Deus-Ex-Human-Revolution

We've heard GRIP's side of the confused, rather depressing saga that is Human Revolution's not-so-revolutionary inclusion of boss fights, but what about Eidos Montreal? Well, the developer hasn't augmented its ears to tune out all criticism.

Speaking with Rock Paper Shotgun, project lead Jean-François Dugas was refreshingly open about the whole mess. Don't take that to mean he's done with boss fights altogether, though. Rather, Dugas feels that his game's boss fights weren't quite comfortable in their own skin.

“When we started the goal was to have those boss fights with the same design and rules as the rest of the game. We had our pillars of stealth, of non-lethal actions, and everything else, and we wanted to make sure that was reflected in the bosses, but in the end it was not... I think the biggest weakness there wasn’t the concept of having boss fights, it’s just that our boss fights are not Deus Ex boss fights and that’s why people are complaining about them. I guess we live and learn,” he admitted.

“Should we have cut them? It’s a decision we made, we said 'well at least they will be entertaining in some fashion'. The biggest surprise, actually, was having released the game and finding that people thought they were frustrating. Not just that they weren’t that interesting, but that they were frustrating.”

And yet, the encounters – ultimately responsible for many a crushed keyboard and irate, all-caps tweet – stuck around for the long haul. But why? Surely someone noticed that dying 17 times in a row against the first boss wasn't fun, right? Apparently not.

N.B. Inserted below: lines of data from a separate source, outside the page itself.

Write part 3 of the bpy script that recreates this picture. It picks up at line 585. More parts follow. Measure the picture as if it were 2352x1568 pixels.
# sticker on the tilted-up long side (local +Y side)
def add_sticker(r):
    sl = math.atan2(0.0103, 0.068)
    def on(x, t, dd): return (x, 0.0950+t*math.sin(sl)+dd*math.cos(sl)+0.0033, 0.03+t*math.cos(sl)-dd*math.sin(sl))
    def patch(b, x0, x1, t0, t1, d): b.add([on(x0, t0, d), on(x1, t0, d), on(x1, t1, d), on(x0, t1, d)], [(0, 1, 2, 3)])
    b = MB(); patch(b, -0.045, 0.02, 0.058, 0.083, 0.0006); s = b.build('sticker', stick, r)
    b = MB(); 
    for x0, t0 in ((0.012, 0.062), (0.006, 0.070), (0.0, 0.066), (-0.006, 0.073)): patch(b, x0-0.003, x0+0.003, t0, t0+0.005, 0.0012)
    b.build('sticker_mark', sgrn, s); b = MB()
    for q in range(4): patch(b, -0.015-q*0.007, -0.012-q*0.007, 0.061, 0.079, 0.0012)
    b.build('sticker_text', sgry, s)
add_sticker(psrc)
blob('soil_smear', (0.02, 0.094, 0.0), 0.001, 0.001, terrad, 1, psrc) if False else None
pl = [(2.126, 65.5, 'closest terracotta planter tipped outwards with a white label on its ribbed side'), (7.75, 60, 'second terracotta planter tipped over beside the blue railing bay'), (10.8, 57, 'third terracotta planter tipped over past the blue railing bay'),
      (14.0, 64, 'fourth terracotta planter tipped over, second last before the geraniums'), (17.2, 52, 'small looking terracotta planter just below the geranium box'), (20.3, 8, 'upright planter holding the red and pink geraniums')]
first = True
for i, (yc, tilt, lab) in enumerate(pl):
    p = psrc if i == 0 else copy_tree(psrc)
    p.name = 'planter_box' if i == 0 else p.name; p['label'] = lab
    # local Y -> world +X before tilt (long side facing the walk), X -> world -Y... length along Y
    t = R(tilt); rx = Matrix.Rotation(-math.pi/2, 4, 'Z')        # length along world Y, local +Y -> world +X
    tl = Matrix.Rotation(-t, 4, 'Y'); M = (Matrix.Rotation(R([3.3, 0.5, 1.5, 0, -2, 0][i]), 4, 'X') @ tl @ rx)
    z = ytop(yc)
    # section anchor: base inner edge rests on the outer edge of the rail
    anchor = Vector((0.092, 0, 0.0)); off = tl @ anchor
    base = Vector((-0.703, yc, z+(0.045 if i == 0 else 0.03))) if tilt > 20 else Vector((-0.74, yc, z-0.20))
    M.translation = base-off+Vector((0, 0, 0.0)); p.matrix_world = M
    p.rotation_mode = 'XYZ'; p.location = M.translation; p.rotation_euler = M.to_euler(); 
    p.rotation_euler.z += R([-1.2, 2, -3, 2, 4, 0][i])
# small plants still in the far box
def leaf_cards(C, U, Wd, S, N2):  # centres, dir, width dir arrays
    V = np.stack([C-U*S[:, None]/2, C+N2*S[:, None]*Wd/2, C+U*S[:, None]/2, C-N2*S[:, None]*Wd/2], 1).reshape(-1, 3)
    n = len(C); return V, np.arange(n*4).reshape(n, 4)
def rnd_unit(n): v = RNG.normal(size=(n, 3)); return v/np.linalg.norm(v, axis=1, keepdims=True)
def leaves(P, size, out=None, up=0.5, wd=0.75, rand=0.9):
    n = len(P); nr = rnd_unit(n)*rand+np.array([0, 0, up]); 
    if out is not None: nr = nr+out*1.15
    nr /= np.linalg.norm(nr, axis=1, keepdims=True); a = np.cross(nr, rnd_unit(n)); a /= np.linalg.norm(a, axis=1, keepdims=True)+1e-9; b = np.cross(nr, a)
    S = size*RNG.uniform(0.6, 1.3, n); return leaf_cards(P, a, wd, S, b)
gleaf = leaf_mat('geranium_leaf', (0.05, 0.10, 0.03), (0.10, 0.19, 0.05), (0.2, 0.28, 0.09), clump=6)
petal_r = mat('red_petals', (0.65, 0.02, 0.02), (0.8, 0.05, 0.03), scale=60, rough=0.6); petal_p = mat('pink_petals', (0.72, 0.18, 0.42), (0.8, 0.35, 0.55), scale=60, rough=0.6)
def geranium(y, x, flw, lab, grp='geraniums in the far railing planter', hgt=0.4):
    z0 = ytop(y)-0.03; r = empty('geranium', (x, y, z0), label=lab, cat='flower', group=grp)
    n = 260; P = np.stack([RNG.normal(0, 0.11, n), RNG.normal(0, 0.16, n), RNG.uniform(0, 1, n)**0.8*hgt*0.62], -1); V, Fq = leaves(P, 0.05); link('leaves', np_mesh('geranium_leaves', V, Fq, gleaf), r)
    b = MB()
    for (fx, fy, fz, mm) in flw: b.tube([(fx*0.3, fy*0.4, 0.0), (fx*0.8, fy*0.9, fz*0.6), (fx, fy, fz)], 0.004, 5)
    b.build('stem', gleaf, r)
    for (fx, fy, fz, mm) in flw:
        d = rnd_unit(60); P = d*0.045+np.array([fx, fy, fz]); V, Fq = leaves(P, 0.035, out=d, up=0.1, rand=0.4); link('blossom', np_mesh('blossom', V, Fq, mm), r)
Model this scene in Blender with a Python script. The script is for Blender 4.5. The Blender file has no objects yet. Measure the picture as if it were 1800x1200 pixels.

“The playtesters internally gave us a lot of good feedback for the game, and on the bosses they felt that the fights were entertaining and making you use what you had learned,” said Dugas. “They didn’t say they were frustrating. We knew it was not in step with the rest of the game, but the surprise for us was that the playtesting was correct everywhere but the bossfights. So lesson learned.”